▶ _Written request_
Everything from the first line down to the line containing "COL = S.collection" is to be retyped exactly, both ends included, with pictures left out.

▶ _Supplied data_
(begin)

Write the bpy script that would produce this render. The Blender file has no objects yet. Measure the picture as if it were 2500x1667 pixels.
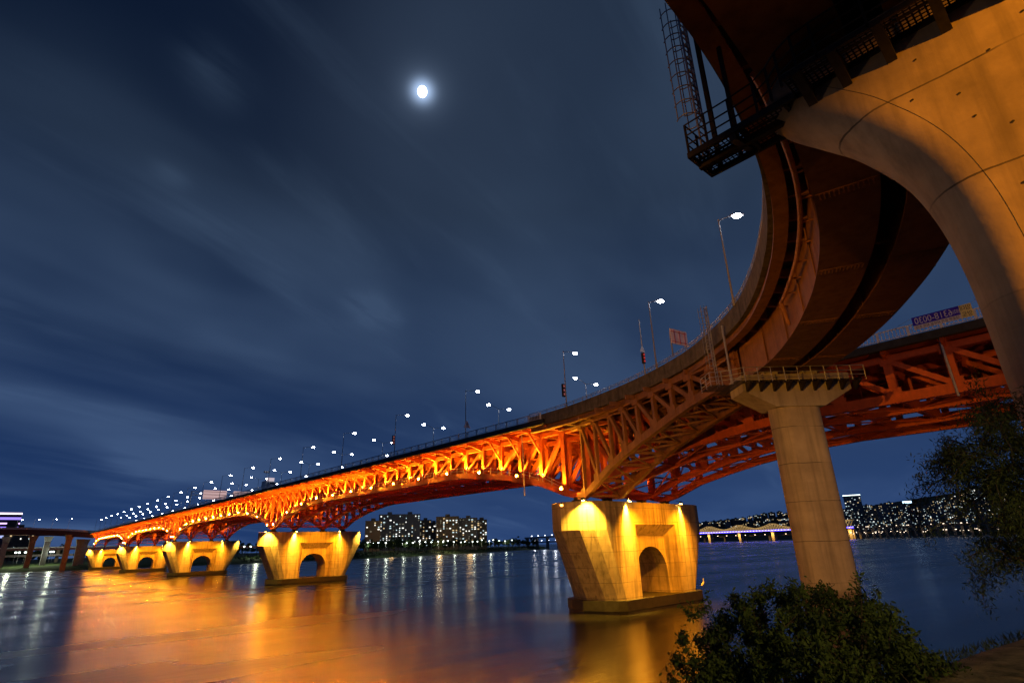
import bpy, bmesh, math, random
from mathutils import Vector, Matrix
R = math.radians
rnd = random.Random(7)
S = bpy.context.scene
COL = S.collection

# ------------------------------------------------------------------ camera
FPX, PITCH, ROLL, YAW, CH = 1334.3, 0.3559, -0.029, 0.7442, 9.02
_f = Vector((math.sin(YAW)*math.cos(PITCH), math.cos(YAW)*math.cos(PITCH), math.sin(PITCH)))
_r0 = Vector((math.cos(YAW), -math.sin(YAW), 0)); _u0 = _r0.cross(_f)
CR = math.cos(ROLL)*_r0 + math.sin(ROLL)*_u0
CU = -math.sin(ROLL)*_r0 + math.cos(ROLL)*_u0
cam = bpy.data.cameras.new('camera'); camo = bpy.data.objects.new('camera', cam); COL.objects.link(camo)
cam.sensor_width = 36; cam.sensor_fit = 'HORIZONTAL'; cam.lens = FPX/2500*36
cam.clip_start = 0.1; cam.clip_end = 30000
M3 = Matrix((CR, CU, -_f)).transposed()
camo.matrix_world = Matrix.Translation((0, 0, CH)) @ M3.to_4x4()
S.camera = camo

def ray(px, py):                       # pixel of the 2352-wide view -> direction (used only to read bearings)
    k = 2500/2352
    return CR*((px*k-1250)/FPX) - CU*((py*k-833.5)/FPX) + _f
def bearing(px, py, dist):             # ground point at a horizontal distance on that bearing, and the height seen there
    d = ray(px, py); h = math.hypot(d.x, d.y)
    return Vector((d.x/h*dist, d.y/h*dist, CH + d.z/h*dist))

# ------------------------------------------------------------------ render / world
S.view_settings.view_transform = 'Standard'; S.view_settings.look = 'None'
S.view_settings.exposure = 0; S.view_settings.gamma = 1
S.render.engine = 'CYCLES'
S.cycles.use_denoising = True
S.cycles.max_bounces = 5; S.cycles.diffuse_bounces = 2; S.cycles.glossy_bounces = 3
S.cycles.sample_clamp_indirect = 6
try: S.cycles.use_light_tree = True
except Exception: pass

W = bpy.data.worlds.new('World'); S.world = W; W.use_nodes = True
def node(nt, typ, **kw):
    n = nt.nodes.new(typ)
    for k, v in kw.items():
        if k == 'ins':
            for a, b in v.items(): n.inputs[a].default_value = b
        else: setattr(n, k, v)
    return n
def math_n(nt, op, a, b=None, c=None, clamp=False):
    n = node(nt, 'ShaderNodeMath', operation=op, use_clamp=clamp)
    for i, v in enumerate((a, b, c)):
        if v is None: continue
        if isinstance(v, (int, float)): n.inputs[i].default_value = v
        else: nt.links.new(v, n.inputs[i])
    return n.outputs[0]
def ramp_n(nt, fac, stops, interp='LINEAR'):
    n = node(nt, 'ShaderNodeValToRGB'); e = n.color_ramp.elements
    n.color_ramp.interpolation = interp
    while len(e) < len(stops): e.new(0.5)
    for el, (p, c) in zip(e, stops):
        el.position = p; el.color = (c, c, c, 1) if isinstance(c, (int, float)) else (*c, 1)
    nt.links.new(fac, n.inputs[0]); return n.outputs[0]
def mix_n(nt, fac, a, b, mode='MIX'):
    n = node(nt, 'ShaderNodeMix', data_type='RGBA', blend_type=mode)
    for s, v in ((0, fac), (6, a), (7, b)):
        if isinstance(v, (int, float)): n.inputs[s].default_value = v
        elif isinstance(v, tuple): n.inputs[s].default_value = (*v, 1)
        else: nt.links.new(v, n.inputs[s])
    return n.outputs[2]
MOON = ray(970, 210).normalized()
def build_sky():
    nt = W.node_tree; bg = nt.nodes['Background']
    tc = node(nt, 'ShaderNodeTexCoord'); sep = node(nt, 'ShaderNodeSeparateXYZ')
    nt.links.new(tc.outputs['Generated'], sep.inputs[0])
    x, y, z = sep.outputs
    base = ramp_n(nt, math_n(nt, 'MAXIMUM', z, 0.0), [(0.0, (.0150, .044, .150)), (.10, (.0125, .036, .118)),
              (.30, (.0085, .023, .070)), (.55, (.0040, .0105, .030)), (1, (.003, .007, .02))])
    den = math_n(nt, 'ADD', math_n(nt, 'MAXIMUM', z, 0.0), 0.14)
    u = math_n(nt, 'DIVIDE', x, den); v = math_n(nt, 'DIVIDE', y, den)
    a = R(CLOUD_ANGLE)
    s1 = math_n(nt, 'ADD', math_n(nt, 'MULTIPLY', u, math.cos(a)), math_n(nt, 'MULTIPLY', v, math.sin(a)))
    t1 = math_n(nt, 'ADD', math_n(nt, 'MULTIPLY', u, -math.sin(a)), math_n(nt, 'MULTIPLY', v, math.cos(a)))
    def layer(ss, ts, seed, scale, detail, rough=.5):
        cb = node(nt, 'ShaderNodeCombineXYZ')
        nt.links.new(math_n(nt, 'MULTIPLY', s1, ss), cb.inputs[0]); nt.links.new(math_n(nt, 'MULTIPLY', t1, ts), cb.inputs[1])
        cb.inputs[2].default_value = seed
        n = node(nt, 'ShaderNodeTexNoise', ins={'Scale': scale, 'Detail': detail, 'Roughness': rough, 'Distortion': .3})
        nt.links.new(cb.outputs[0], n.inputs['Vector']); return n.outputs['Fac']
    big = ramp_n(nt, layer(.42, .8, 3.1, 1.0, 4), [(.36, 0.0), (.68, 1.0)], 'EASE')
    streak = ramp_n(nt, layer(.8, 3.2, 9.7, .9, 6, .55), [(.54, 0.0), (.80, 1.0)], 'EASE')
    # the veil is thickest in the east, thin over the upper left of the view
    vd = node(nt, 'ShaderNodeVectorMath', operation='DOT_PRODUCT'); nt.links.new(tc.outputs['Generated'], vd.inputs[0])
    vd.inputs[1].default_value = ray(1560, 640).normalized()
    veil = ramp_n(nt, vd.outputs['Value'], [(.70, .0), (.88, .62), (1, 1.0)], 'EASE')
    vl = node(nt, 'ShaderNodeVectorMath', operation='DOT_PRODUCT'); nt.links.new(tc.outputs['Generated'], vl.inputs[0])
    vl.inputs[1].default_value = ray(150, 850).normalized()
    veil2 = ramp_n(nt, vl.outputs['Value'], [(.86, 0.0), (.985, 1.1)], 'EASE')
    cl = math_n(nt, 'ADD', math_n(nt, 'MULTIPLY', big, math_n(nt, 'ADD', math_n(nt, 'MULTIPLY', veil, .55), veil2)),
                math_n(nt, 'MULTIPLY', streak, .42))
    cl = math_n(nt, 'ADD', cl, math_n(nt, 'MULTIPLY', veil, .34))
    wn = layer(1.6, 5.0, 21.3, 1.6, 5, .55)
    for (px, py, pw_, am) in ((852, 708, 2200., .85), (805, 688, 5200., .45), (905, 735, 5200., .45), (370, 398, 5200., .32), (405, 415, 5200., .32), (470, 150, 1800., .4), (520, 195, 1500., .35), (290, 1085, 1500., .4), (380, 1090, 2500., .35)):
        dv = node(nt, 'ShaderNodeVectorMath', operation='DOT_PRODUCT'); nt.links.new(tc.outputs['Generated'], dv.inputs[0]); dv.inputs[1].default_value = ray(px, py).normalized()
        wm = math_n(nt, 'MULTIPLY', math_n(nt, 'POWER', math_n(nt, 'MAXIMUM', dv.outputs['Value'], 0.0), pw_), am)
        cl = math_n(nt, 'ADD', cl, math_n(nt, 'MULTIPLY', wm, ramp_n(nt, wn, [(.30, 0.0), (.70, 1.0)])))
    c = mix_n(nt, 1.0, base, mix_n(nt, cl, (0, 0, 0), (.033, .052, .082)), 'ADD')
    dm = node(nt, 'ShaderNodeVectorMath', operation='DOT_PRODUCT'); nt.links.new(tc.outputs['Generated'], dm.inputs[0])
    dm.inputs[1].default_value = MOON
    dd = math_n(nt, 'MAXIMUM', dm.outputs['Value'], 0.0)
    h1 = math_n(nt, 'MULTIPLY', math_n(nt, 'POWER', dd, 8000.0), .8)
    h2 = math_n(nt, 'MULTIPLY', math_n(nt, 'POWER', dd, 1500.0), .075)
    h3 = math_n(nt, 'MULTIPLY', math_n(nt, 'POWER', dd, 45.0), .016)
    hs = math_n(nt, 'ADD', math_n(nt, 'ADD', h1, h2), h3)
    c = mix_n(nt, 1.0, c, mix_n(nt, hs, (0, 0, 0), (.62, .85, 1.25)), 'ADD')
    nt.links.new(c, bg.inputs[0]); bg.inputs[1].default_value = 1.0
CLOUD_ANGLE = 20
build_sky()

# moonlight
sun = bpy.data.lights.new('moonlight', 'SUN'); sun.energy = 0.05; sun.color = (.75, .87, 1); sun.angle = R(.5)
suno = bpy.data.objects.new('moonlight', sun); COL.objects.link(suno)
suno.rotation_euler = (-MOON).to_track_quat('-Z', 'Y').to_euler()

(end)

▶ _Task output_
Write the bpy script that would produce this render. The Blender file has no objects yet. Measure the picture as if it were 2500x1667 pixels.
import bpy, bmesh, math, random
from mathutils import Vector, Matrix
R = math.radians
rnd = random.Random(7)
S = bpy.context.scene
COL = S.collection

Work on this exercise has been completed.